Shorter bios

Douglas Anderson, composer:

Douglas Anderson is a composer, conductor, educator, and producer who has been active in the New York area for 45 years.  He studied music and psychology at Columbia University, where his three degrees culminated in a doctorate in music composition in 1980.  His professional career began as a jazz musician at the age of 12, and he performed widely in the Eastern U.S. before moving to New York to attend college. He made his professional conducting debut at the Beacon Theater on Broadway, leading the Boston Ballet in a run of Peter and the Wolf (1973).

Dr. Anderson’s compositions include chamber works, orchestral works, concerti, vocal music (including synthesized voice), electronic music, radio drama, jazz, film, and musical theater, as well as many choral arrangements.  Important categories of works include song cycles (My Year, My Life and Cassandra Songs), chamber symphonies (on a CD entitled Douglas Anderson Chamber Symphonies 2, 3, & 4 released on Ravello), and a series of engaging works for solo instruments.
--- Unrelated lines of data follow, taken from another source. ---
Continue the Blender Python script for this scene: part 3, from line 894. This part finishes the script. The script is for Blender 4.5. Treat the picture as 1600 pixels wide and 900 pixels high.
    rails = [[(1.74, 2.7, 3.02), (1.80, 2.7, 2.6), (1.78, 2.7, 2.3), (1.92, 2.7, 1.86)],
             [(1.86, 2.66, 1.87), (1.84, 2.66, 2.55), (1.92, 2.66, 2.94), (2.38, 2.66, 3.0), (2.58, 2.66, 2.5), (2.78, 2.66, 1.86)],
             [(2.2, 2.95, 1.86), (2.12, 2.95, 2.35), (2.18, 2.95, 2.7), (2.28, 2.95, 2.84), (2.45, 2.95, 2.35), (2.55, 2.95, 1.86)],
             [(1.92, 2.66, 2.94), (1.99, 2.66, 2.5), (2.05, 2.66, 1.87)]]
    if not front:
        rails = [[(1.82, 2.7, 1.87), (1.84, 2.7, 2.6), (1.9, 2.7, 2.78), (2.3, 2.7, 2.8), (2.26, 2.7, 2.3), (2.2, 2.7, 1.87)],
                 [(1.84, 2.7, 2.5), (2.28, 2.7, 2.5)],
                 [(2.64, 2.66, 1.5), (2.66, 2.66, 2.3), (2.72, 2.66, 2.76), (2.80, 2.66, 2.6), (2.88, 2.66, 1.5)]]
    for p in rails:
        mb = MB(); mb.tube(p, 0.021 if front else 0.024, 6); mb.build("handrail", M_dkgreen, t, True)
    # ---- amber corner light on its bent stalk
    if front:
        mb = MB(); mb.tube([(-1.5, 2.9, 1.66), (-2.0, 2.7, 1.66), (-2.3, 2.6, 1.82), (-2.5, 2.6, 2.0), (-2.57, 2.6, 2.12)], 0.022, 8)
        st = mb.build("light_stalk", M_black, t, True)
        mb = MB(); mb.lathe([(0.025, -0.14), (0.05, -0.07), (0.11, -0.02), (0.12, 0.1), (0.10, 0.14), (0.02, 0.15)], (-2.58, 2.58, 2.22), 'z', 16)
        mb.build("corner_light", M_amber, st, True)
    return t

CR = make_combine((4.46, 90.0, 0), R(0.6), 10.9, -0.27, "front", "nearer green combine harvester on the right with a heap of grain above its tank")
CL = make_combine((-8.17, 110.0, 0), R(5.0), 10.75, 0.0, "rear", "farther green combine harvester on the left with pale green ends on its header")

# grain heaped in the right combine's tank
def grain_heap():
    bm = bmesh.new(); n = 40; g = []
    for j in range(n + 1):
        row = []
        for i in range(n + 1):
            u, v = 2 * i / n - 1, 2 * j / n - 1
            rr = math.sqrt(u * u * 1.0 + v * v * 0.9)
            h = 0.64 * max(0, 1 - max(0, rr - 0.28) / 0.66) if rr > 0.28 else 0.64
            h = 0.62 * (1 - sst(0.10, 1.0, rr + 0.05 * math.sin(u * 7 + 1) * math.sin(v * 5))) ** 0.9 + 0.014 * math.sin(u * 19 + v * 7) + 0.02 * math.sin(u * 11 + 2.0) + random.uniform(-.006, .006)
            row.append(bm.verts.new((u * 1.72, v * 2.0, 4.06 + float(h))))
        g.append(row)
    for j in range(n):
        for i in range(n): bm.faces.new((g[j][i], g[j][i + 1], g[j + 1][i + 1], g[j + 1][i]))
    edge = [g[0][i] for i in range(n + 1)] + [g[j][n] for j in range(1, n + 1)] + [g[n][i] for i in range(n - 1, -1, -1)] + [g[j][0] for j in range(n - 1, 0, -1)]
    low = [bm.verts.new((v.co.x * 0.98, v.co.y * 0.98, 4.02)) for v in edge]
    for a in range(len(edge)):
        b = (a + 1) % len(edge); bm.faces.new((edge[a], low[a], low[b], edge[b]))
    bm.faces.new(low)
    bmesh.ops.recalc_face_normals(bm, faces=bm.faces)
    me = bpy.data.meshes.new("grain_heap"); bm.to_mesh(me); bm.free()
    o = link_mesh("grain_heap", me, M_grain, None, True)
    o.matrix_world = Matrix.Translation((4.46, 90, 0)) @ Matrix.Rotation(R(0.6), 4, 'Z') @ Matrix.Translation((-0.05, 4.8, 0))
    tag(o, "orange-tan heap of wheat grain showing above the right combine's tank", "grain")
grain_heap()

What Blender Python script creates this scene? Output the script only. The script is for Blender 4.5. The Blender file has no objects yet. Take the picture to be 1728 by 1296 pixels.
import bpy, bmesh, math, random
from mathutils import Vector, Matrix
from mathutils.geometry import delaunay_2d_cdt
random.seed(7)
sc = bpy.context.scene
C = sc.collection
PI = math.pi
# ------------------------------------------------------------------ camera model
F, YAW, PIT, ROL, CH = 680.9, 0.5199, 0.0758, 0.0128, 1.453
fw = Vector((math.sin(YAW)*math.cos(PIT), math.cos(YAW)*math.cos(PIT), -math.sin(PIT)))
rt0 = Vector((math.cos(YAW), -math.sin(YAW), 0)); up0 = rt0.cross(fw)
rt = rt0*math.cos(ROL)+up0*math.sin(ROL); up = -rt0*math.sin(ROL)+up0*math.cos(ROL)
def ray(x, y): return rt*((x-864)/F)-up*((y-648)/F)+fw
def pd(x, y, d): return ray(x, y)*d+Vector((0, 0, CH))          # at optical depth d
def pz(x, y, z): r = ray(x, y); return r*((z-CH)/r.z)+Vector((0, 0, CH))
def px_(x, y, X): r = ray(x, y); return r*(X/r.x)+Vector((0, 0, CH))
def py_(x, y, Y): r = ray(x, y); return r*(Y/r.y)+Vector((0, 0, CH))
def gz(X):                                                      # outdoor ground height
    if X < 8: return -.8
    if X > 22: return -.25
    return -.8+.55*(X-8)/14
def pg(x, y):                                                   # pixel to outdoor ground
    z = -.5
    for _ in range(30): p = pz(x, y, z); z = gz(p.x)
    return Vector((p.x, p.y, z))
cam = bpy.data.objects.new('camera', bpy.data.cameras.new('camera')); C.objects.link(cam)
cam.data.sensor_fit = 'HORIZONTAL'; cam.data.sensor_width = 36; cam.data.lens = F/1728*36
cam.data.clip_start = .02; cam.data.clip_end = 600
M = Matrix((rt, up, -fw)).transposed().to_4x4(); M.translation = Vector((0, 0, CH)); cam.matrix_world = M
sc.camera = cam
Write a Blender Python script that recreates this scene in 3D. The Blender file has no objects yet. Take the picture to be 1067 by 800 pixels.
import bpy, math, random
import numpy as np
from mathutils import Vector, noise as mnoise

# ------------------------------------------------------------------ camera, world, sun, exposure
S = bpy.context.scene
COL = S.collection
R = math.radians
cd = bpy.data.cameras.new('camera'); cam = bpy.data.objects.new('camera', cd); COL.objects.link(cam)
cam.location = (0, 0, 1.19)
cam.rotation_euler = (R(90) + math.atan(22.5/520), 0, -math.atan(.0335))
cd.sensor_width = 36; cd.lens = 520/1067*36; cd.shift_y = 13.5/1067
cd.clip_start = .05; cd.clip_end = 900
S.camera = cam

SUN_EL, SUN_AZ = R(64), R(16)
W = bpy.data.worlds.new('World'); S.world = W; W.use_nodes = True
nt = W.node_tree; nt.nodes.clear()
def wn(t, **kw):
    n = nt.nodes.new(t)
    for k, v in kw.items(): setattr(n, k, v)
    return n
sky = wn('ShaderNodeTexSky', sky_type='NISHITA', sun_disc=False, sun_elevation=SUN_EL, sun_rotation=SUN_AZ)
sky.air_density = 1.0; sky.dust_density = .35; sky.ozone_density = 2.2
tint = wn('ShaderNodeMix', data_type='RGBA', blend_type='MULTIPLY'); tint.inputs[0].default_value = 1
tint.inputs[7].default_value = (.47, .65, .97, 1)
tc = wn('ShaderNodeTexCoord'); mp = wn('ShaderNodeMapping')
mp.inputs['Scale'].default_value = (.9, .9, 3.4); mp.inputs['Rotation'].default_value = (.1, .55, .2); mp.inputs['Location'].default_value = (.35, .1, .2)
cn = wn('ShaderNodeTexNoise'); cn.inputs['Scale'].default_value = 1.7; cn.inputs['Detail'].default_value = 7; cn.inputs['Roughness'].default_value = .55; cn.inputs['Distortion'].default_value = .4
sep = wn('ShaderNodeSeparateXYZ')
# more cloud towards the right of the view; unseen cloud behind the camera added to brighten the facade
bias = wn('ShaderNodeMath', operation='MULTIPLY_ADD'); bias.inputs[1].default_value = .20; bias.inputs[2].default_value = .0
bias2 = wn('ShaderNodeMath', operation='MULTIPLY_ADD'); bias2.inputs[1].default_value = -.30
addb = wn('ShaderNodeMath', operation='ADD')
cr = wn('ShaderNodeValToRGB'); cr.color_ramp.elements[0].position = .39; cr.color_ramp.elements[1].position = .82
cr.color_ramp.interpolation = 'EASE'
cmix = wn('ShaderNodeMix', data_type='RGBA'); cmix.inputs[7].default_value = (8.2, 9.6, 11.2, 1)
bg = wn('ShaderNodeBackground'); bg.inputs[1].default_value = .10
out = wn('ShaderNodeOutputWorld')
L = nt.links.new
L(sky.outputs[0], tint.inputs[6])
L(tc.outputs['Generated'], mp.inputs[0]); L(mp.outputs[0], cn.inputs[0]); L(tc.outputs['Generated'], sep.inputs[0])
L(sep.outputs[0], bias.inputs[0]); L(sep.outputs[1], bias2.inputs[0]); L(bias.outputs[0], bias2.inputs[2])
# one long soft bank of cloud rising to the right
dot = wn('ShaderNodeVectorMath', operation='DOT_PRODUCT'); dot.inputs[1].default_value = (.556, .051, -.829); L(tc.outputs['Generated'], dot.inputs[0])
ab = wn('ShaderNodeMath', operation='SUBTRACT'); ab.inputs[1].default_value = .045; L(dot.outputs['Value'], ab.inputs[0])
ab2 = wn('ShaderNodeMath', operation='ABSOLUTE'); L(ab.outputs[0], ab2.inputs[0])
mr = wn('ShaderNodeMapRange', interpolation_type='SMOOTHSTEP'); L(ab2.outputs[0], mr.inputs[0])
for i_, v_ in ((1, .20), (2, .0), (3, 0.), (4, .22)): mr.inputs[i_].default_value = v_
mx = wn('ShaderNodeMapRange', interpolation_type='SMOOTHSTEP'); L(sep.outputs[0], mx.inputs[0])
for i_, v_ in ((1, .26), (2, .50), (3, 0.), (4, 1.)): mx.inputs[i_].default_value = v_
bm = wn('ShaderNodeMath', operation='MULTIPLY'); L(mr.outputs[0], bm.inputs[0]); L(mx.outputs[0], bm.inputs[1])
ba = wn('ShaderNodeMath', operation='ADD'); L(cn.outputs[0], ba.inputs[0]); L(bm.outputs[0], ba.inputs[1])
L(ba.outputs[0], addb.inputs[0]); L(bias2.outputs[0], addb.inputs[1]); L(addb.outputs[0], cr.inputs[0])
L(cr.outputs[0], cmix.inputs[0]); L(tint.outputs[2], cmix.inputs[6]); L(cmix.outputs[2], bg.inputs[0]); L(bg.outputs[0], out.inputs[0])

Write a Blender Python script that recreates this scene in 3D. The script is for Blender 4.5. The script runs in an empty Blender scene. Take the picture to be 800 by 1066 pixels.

His music has been heard around the world for decades, notably on Voice of America radio abroad, and nationally in radio dramas broadcast on NPR’s The Radio Stage: “Romance Concerto,” “The Sound of Fear Clapping,” and “The King of Jazz”.  He composed music for an Internet ‘opera of blood’ on SCIFI.com entitled The Moon Moth.  Theater works include four operas to librettos by Andrew Joffe: Faust Triumphant, Medea in Exile, Through/In, and Antigone Sings.

In 1991 his music was presented in a retrospective concert by the New Renaissance Chamber Artists. His chamber opera Faust Triumphant was premiered in 1995 at the International Faust Festival and was revived in a production in 2016 by the American Chamber Opera Company.  In 2009 he was a guest composer at the Bar Harbor (Maine) Music Festival.  For 2011 he was a featured composer on eightstringsandawhistle.com.   For the 2012-13 season he was composer-in-residence for A Potpourri of Song, in Brooklyn, NY.

 

He is on the faculty of the Borough of Manhattan Community College/CUNY, where he is Professor of Music and was for 14 years Chairman of the Music and Art Department.

Composition teachers include Mario Davidovsky, Harvey Sollberger, Vladimir Ussachevsky, Chou Wen-chung, and Charles Wuorinen.

 

Douglas Anderson, conductor:

A conductor equally adept with theatrical, vocal, and instrumental music, Douglas K. Anderson has since his debut (with the Boston Ballet in 1973) conducted a great variety of ensembles and over 75 premieres, including the first electronic music opera and the first concerto for steel drum and orchestra. His repertoire includes standard operas, symphonic and choral music, as well as a wide range of unusual works from all eras. His operatic repertoire alone consists of over 100 complete operas conducted in over 400 performances.  Reviews (in national as well as local publications) regularly contain phrases such as “excellently conducted”, “musically polished”, and “eloquent”. He is in regular demand as a guest conductor, and is currently the Conductor of the Downtown Symphony, the Director of the Putnam Chorale, and Conductor of the American Chamber Opera Company.

In 1984 he founded the American Chamber Opera Company, a professional company that performs new and old chamber operas in English.  To date the ACOC has presented 65 productions, including 26 premieres. The company has been featured on local, national, and international radio, including National Public Radio, the Pacifica network, and Voice of America.

With the Downtown Symphony, Douglas Anderson conducts 4 to 5 concerts a season, including an annual Messiah Singalong (since 1988), and an annual opera in concert on the terrace (since 1992).  In 1991 he received a citation from New York City Mayor David Dinkins for “making live symphonic music available to new audiences,” and the orchestra’s 25th annual Messiah Singalong in 2012 led Manhattan Borough President Scott Stringer to proclaim December 16, 2012 “Downtown Symphony Orchestra Appreciation Day”

Dr. Anderson began his tenure with the Putnam Chorale, in Dec., 2001 conducting acclaimed performances of major choral works in 6-10 performances each year, including annual Pops concerts, Messiah Singalongs, and Summer Sings.

He is currently on the faculty of the Borough of Manhattan Community College/CUNY, where he is a Professor of Music and was for 14 years Chairman of the Music and Art Department.

His conducting teachers have included Neemi Järvi, Carl Bamberger, Richard Lert, Max Rudolf and Howard Shanet.